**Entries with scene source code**
::::
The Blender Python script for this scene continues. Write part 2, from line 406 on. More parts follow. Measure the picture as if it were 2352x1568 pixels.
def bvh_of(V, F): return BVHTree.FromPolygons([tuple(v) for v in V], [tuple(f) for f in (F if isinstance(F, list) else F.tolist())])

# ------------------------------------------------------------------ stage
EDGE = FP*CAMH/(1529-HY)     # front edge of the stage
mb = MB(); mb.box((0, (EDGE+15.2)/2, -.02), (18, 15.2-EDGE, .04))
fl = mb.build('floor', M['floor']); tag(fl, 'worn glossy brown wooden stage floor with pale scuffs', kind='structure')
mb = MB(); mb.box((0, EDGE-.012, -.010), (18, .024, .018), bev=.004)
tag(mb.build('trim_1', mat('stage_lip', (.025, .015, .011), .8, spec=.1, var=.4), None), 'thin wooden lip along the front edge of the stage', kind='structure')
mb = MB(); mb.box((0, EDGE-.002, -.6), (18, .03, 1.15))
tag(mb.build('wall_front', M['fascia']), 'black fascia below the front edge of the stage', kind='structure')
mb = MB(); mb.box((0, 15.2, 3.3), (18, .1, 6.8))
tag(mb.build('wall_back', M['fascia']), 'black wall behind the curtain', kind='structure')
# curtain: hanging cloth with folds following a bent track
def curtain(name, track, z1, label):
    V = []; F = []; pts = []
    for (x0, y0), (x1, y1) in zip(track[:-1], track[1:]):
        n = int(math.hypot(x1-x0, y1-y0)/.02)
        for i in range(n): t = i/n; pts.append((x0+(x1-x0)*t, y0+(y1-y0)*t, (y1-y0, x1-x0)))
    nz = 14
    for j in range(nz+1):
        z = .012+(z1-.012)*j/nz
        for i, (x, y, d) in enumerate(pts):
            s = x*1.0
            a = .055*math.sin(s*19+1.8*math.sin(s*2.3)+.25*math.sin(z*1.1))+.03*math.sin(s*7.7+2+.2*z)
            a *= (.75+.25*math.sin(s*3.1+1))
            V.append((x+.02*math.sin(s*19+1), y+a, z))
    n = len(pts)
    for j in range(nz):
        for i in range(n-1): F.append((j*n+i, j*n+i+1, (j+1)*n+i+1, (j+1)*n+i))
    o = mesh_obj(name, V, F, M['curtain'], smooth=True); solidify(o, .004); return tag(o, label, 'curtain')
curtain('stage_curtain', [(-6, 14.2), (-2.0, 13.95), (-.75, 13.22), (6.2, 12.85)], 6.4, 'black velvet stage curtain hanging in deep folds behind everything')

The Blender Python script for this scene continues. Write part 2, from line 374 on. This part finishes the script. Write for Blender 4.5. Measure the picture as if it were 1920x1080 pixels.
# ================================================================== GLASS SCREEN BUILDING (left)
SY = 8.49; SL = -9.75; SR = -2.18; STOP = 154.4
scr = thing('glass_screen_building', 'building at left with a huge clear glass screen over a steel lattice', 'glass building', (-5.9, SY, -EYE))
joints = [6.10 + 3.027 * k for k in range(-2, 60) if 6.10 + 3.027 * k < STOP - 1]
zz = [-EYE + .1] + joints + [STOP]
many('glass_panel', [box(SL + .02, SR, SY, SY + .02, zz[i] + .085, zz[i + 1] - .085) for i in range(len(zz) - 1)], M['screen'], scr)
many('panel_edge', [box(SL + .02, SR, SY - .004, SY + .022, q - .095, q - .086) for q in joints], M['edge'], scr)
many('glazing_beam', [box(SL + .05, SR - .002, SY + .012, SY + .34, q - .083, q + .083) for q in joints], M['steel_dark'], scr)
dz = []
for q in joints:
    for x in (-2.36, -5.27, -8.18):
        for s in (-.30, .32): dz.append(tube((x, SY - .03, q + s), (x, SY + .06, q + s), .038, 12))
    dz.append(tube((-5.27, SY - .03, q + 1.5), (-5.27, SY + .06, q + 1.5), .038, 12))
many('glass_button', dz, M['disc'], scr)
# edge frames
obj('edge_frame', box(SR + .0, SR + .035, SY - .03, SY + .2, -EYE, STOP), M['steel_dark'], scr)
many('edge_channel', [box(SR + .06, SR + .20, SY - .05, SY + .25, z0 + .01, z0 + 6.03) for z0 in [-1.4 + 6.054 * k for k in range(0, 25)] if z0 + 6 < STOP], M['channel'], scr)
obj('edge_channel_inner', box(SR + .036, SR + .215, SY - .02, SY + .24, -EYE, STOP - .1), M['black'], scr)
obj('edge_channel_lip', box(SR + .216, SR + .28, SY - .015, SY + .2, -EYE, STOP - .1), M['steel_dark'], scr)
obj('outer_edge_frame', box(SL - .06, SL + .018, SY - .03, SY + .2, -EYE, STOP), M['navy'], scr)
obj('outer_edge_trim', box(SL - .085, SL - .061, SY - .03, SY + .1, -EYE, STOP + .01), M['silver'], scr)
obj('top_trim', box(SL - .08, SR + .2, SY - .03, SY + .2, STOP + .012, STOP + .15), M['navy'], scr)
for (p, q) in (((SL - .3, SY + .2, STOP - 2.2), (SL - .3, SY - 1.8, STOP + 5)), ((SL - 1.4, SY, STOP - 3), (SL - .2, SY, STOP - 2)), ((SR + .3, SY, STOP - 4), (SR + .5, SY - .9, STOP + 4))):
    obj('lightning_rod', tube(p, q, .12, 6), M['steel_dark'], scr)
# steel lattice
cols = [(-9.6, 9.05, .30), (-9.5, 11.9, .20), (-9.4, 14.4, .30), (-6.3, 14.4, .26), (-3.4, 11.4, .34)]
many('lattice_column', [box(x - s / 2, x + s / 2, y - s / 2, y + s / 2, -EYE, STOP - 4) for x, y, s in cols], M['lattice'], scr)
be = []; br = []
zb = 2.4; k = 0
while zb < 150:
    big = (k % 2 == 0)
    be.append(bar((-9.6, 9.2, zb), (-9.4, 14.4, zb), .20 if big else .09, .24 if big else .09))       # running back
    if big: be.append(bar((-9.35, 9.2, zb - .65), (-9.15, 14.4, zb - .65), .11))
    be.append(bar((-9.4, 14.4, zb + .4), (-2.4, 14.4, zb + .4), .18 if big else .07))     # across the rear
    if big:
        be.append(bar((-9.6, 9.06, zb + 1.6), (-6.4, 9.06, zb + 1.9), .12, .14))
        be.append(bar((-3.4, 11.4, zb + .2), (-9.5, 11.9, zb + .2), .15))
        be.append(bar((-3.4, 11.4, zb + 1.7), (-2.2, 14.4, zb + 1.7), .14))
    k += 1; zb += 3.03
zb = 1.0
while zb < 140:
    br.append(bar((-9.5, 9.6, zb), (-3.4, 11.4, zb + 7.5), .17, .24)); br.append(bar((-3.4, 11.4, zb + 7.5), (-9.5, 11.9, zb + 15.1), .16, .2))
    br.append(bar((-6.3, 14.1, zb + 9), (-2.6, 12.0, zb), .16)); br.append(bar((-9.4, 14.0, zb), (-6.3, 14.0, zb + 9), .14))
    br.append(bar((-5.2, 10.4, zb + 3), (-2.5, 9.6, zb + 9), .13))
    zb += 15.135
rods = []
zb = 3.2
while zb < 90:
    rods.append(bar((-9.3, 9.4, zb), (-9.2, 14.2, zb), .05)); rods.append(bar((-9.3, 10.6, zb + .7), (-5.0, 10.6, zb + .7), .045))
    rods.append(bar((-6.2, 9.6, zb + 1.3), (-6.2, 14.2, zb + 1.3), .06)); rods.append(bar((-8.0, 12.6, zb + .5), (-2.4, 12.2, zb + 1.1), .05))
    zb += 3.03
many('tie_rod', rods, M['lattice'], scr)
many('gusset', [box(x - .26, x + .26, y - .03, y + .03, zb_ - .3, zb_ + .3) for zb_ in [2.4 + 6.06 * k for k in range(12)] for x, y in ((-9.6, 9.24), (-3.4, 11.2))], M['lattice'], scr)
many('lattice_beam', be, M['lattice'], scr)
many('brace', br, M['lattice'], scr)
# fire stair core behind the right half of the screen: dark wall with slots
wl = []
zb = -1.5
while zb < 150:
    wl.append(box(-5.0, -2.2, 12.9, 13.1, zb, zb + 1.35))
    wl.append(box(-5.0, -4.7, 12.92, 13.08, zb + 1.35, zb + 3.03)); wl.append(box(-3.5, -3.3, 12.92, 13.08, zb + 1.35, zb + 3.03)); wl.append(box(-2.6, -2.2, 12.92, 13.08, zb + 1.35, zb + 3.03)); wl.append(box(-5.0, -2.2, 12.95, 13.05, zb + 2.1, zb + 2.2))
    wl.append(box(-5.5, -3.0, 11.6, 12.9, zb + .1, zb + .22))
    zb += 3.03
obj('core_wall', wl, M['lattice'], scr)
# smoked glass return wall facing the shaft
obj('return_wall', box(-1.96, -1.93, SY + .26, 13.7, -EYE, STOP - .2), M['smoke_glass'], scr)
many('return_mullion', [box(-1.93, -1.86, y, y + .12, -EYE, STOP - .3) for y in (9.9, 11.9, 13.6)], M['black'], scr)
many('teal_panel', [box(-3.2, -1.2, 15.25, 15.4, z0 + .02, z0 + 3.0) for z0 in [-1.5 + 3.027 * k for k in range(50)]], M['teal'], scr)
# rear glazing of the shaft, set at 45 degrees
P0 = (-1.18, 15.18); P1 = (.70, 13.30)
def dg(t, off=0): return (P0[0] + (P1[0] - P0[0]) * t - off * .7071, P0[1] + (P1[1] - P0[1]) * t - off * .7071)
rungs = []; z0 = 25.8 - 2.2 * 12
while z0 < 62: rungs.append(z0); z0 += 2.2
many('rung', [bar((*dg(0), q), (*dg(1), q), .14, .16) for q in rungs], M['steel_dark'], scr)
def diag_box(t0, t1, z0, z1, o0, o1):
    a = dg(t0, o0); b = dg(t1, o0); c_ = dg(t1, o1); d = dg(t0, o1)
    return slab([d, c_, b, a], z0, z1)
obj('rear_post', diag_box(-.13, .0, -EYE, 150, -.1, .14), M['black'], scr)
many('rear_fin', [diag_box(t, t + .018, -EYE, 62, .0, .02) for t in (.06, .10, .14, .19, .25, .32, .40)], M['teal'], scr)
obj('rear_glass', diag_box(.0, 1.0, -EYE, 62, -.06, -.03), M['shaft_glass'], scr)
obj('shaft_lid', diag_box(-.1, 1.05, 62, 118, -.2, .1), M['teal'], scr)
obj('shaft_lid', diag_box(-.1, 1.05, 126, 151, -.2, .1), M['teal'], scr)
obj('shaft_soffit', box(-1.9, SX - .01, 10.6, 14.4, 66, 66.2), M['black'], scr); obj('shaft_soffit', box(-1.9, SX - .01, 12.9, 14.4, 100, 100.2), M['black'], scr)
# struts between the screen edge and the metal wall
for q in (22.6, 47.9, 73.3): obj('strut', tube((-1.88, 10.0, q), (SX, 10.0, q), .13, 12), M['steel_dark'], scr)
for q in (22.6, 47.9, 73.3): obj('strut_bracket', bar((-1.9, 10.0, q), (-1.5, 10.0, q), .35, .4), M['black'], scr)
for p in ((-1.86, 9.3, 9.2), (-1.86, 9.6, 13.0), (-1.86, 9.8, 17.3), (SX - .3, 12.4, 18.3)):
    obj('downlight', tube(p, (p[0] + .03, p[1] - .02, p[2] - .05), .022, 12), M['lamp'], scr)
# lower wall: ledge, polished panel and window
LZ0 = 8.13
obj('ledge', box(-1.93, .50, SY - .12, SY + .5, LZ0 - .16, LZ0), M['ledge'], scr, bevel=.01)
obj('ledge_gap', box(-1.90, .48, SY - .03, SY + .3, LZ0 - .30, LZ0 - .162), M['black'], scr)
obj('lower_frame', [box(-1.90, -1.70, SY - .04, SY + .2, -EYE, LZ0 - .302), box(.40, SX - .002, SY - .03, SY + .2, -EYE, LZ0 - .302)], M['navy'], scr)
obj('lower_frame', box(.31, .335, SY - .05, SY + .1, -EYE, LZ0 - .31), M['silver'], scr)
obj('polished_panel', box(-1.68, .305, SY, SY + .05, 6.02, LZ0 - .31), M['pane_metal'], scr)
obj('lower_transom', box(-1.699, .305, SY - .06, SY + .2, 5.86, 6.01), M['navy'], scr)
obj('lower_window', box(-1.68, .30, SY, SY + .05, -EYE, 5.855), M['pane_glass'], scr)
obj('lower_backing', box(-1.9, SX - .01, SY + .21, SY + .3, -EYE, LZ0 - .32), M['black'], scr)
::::
**EXERCISE PROMPT**
Quote exactly the lines running from the start of the listing above through the line where "def bvh_of(V, F): return" is found, and output no other lines.

**FULL SOLUTION**
The Blender Python script for this scene continues. Write part 2, from line 406 on. More parts follow. Measure the picture as if it were 2352x1568 pixels.
def bvh_of(V, F): return BVHTree.FromPolygons([tuple(v) for v in V], [tuple(f) for f in (F if isinstance(F, list) else F.tolist())])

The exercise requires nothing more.